Metal-chelate induced nanoparticle aggregation enhanced laser-induced breakdown spectroscopy for ultra-sensitive detection of trace metal ions in liquid samples

Abstract

Rapid detection and efficient removal of heavy metal ions from environmental water are of considerable importance to tackle the water pollution problem. In this work, a simple but efficient strategy named metal-chelate induced nanoparticle aggregation enhanced laser-induced breakdown spectroscopy (MINAELIBS) was proposed for signal enhancement aiming at ultra-sensitive detection of trace levels of metal elements in liquid samples. Unlike the surface contact approach previously reported in the literature, direct mixing of gold nanoparticles (AuNPs) and metal chelates increased the contact area, adhesion force, and uniformity between analytes and AuNPs. As a result, under the optimal conditions, the limits of detection (LODs) of Cd, Cu, Ag, Pb, and Cr were 4.6, 1.5, 3.4, 3.5, and 3.5 ng mL⁻¹, respectively. The LODs of target elements were notably 7–10 times lower than those of chelating reagent enrichment alone and 3–4 orders of magnitude lower compared to traditional LIBS methods, which demonstrates the feasibility of MINAELIBS in analysis of liquid samples at the ppb level.

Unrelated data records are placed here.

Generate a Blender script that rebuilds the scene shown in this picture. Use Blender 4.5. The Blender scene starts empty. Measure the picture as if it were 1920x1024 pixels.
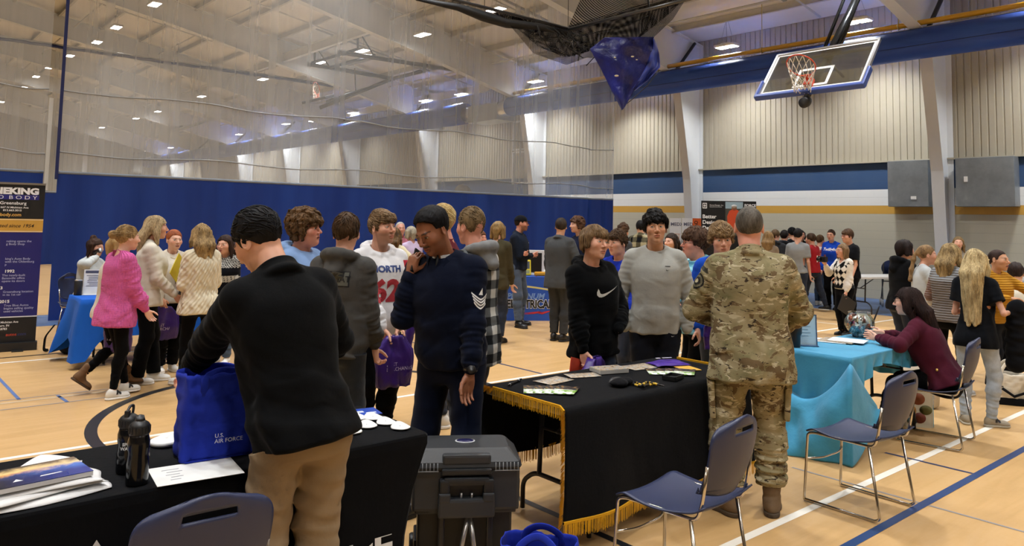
import bpy, bmesh, math, random
import numpy as np
from mathutils import Vector, Matrix
from mathutils.bvhtree import BVHTree
PI = math.pi
SC = bpy.context.scene
COL = SC.collection
QUAL = 1.0            # mesh density factor

# ------------------------------------------------------------------ camera
FPX, PPX, PPY, CAMH = 1430., 960., 304., 1.70
_roll, _pitch, _head = math.atan(60 / 2928.), math.atan(110 / FPX), math.radians(49.5)
_f = np.array([math.cos(_head) * math.cos(_pitch), math.sin(_head) * math.cos(_pitch), math.sin(_pitch)])
_r = np.array([math.sin(_head), -math.cos(_head), 0.])
_u = np.cross(_r, _f)
CR = math.cos(_roll) * _r + math.sin(_roll) * _u
CU = -math.sin(_roll) * _r + math.cos(_roll) * _u
CF = _f
CC = np.array([0, 0, CAMH])
def ray(x, y): return CF + CR * (x - PPX) / FPX - CU * (y - PPY) / FPX
def G(x, y, z=0.):
    d = ray(x, y); return CC + d * ((z - CAMH) / d[2])
def onX(x, y, X):
    d = ray(x, y); return CC + d * X / d[0]
def onY(x, y, Y):
    d = ray(x, y); return CC + d * Y / d[1]
def at(x, y, depth): return CC + ray(x, y) * depth
def proj(p):
    v = np.array(p, float) - CC; z = v @ CF
    return PPX + FPX * (v @ CR) / z, PPY - FPX * (v @ CU) / z, z
cam_d = bpy.data.cameras.new('camera'); cam = bpy.data.objects.new('camera', cam_d); COL.objects.link(cam)
cam_d.sensor_fit = 'HORIZONTAL'; cam_d.sensor_width = 36; cam_d.lens = FPX * 36 / 1920
cam_d.shift_y = -208 / 1920.; cam_d.clip_end = 300
M = Matrix(((CR[0], CU[0], -CF[0], 0), (CR[1], CU[1], -CF[1], 0), (CR[2], CU[2], -CF[2], CAMH), (0, 0, 0, 1)))
cam.matrix_world = M
SC.camera = cam
SC.view_settings.view_transform = 'Standard'; SC.view_settings.look = 'None'
SC.view_settings.gamma = 1; SC.view_settings.use_curve_mapping = False

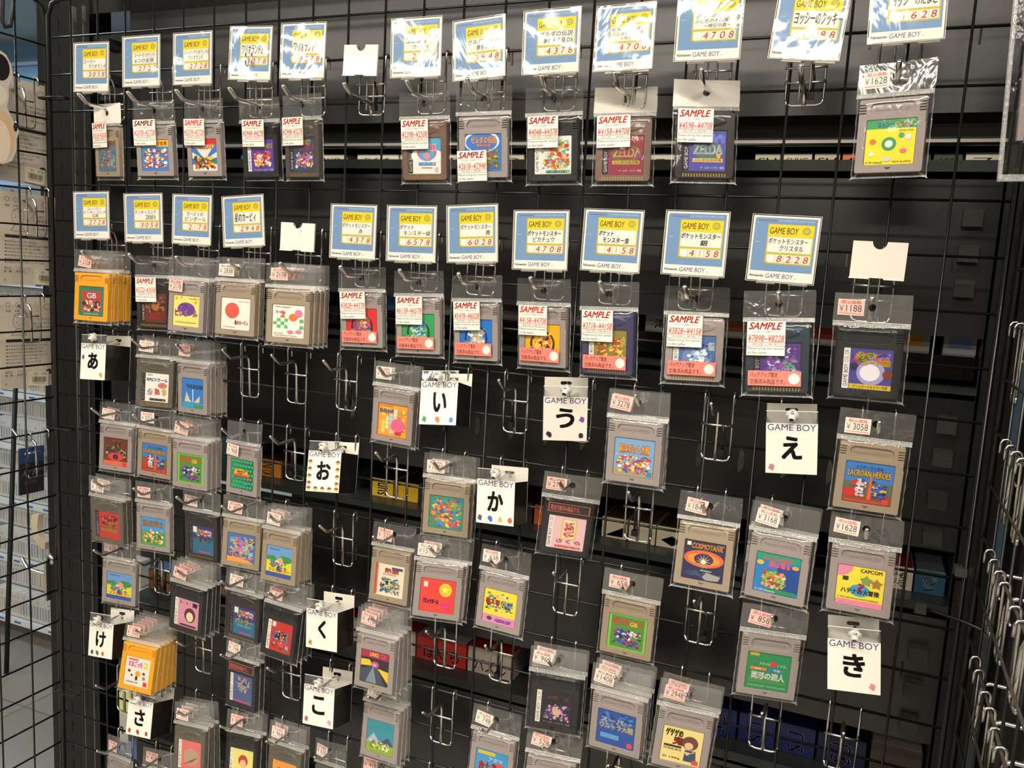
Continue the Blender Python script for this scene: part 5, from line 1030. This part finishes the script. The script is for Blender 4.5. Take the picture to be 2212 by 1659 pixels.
DTX = {'あ': 'two small marks beside it', 'い': 'green, orange and blue marks below', 'う': 'three purple marks around it', 'え': 'one rosy mark below it', 'お': 'a border of golden balls', 'か': 'four small coloured marks below',
       'き': 'one pink mark in its corner', 'く': 'a tan mark beside it', 'け': 'two grey and one brown mark', 'こ': 'two pink marks in its corners', 'さ': 'three brown marks below'}
SW, SH = .0465, .0485
for i in DEC:
    kind, col, row = POSE[i][:3]; v = POSE[i][3:]; M = pose(v); X = XK[col]
    t = empty('kana_divider_box', M, 'white divider box with one black kana (%s) and %s' % (i, DTX[i]), 'divider sign', 'kana divider boxes')
    b = MB(); w, h = SW / 2, SH / 2
    b.box(-w, 0, -h, w, .0004, h, mat('#f1ebe0', .5))
    b.text('GAME BOY', -w * .94, h * .72, w * .93, h * .97, mat('#2c2f7c', .5), 1)
    kx = {'い': (-.30, .44), 'え': (-.38, .42), 'く': (-.22, .28)}.get(i, (-.42, .42))
    b.text(i, w * kx[0], -h * .42, w * kx[1], h * .50, mat('#1d1b1c', .5), 2, bold=.062)
    if i == 'お':
        for u, z in [(-.84, q) for q in (.45, .10, -.25, -.60)] + [(.84, q) for q in (.45, .10, -.25, -.60)] + [(q, -.86) for q in (-.84, -.42, 0, .42, .84)]:
            b.disc(u * w, z * h, .0029, .0029, mat('#e2b96a', .5), 1); b.disc(u * w, z * h, .0029, .0029, mat('#7a5522', .5), 2, a0=0, a1=pi, n=10)
    for q, (c, u, z) in enumerate(DEC[i]):
        r = random.Random(q * 3 + len(i)); cx, cz = (u - .5) * SW, (z - .5) * SH; k = 9
        b.poly([(cx + .0036 * cos(2 * pi * a / k) * r.uniform(.6, 1.1), cz + .0038 * sin(2 * pi * a / k) * r.uniform(.6, 1.1)) for a in range(k)], mat(c, .5), 2)
    b.obj('printed_front', t)
    # clear head band with the hole, and the box going back towards the grid
    b = MB(); z1 = h + .0120
    vs, fs = plate([(-w, h - .001), (w, h - .001), (w - .0004, z1), (-w + .0004, z1)], [circ(0, h + .0066, .0030, 14)], .0004)
    b.add(vs, fs, HEAD); b.box(-w, -.0003, z1 - .0003, w, .0006, z1 + .0003, mat('#e9e6dd', .3)); b.box(-w, -.0003, h - .0006, w, .0003, h + .0003, mat('#e9e6dd', .3))
    b.obj('clear_band', t)
    d = -v[1] - .010
    sk = .0015
    b = MB()
    b.add([(w, .0003, -h), (w, d, -h), (w, d, h - .002), (w, .0003, h - .0005), (w - .0005, .0003, -h), (w - .0005, d, -h), (w - .0005, d, h - .002), (w - .0005, .0003, h - .0005)],
          [(0, 1, 2, 3), (7, 6, 5, 4), (0, 4, 5, 1), (3, 2, 6, 7), (1, 5, 6, 2), (0, 3, 7, 4)], mat('#1c1a18', .22, spec=.6))
    b.box(-w, .0003, -h - .0004, w, d, -h, mat('#262421', .3)); b.box(-w, .0003, -h, -w + .0005, d, h - .001, mat('#1c1a18', .22, spec=.6))
    b.obj('side_panel', t)
    b = MB(); vs, fs = plate([(-w, -h), (w, -h), (w + .0002, z1 + .001), (-w, z1 + .001)], [rr(-.006, h + .0045, .006, h + .0085, .0018, 3)], .0004)
    b.add([(x, y + d, z) for x, y, z in vs], fs, mat('#ded9cc', .5)); b.obj('back_card', t)
    # silicone stopper pushed on the hook end
    s = empty('hook_stopper', Matrix.Translation((X, -.0500, ZO - .05 * row - .0045)) @ Euler((radians(128), 0, 0)).to_matrix().to_4x4(), 'milky hook stopper on the divider box with ' + DTX[i], 'hook stopper', 'silicone hook stoppers')
    b = MB(); n = 18; prof = [(.0024, -.0055), (.0036, -.0052), (.0038, -.0015), (.0062, -.0010), (.0064, .0004), (.0060, .0012), (.0036, .0022), (.0034, .0058), (.0026, .0066), (.0021, .0064)]
    vs = [(r * cos(2 * pi * j / n), r * sin(2 * pi * j / n), z) for r, z in prof for j in range(n)]
    b.add(vs, [(q * n + j, q * n + (j + 1) % n, (q + 1) * n + (j + 1) % n, (q + 1) * n + j) for q in range(len(prof) - 1) for j in range(n)], mat('#dcdad2', .28, coat=.5), smooth=True)
    b.obj('flanged_plug', s)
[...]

Application of AuNPs for high-performance signal enhancement has undoubtedly pushed the method sensitivity of traditional LIBS analyses to a new level. In addition, the recoveries of all the analytical elements in the environmental water samples were in the range from 88.6% to 109.9%, which further proves the feasibility and potential of MINAELIBS in practical liquid sample analysis.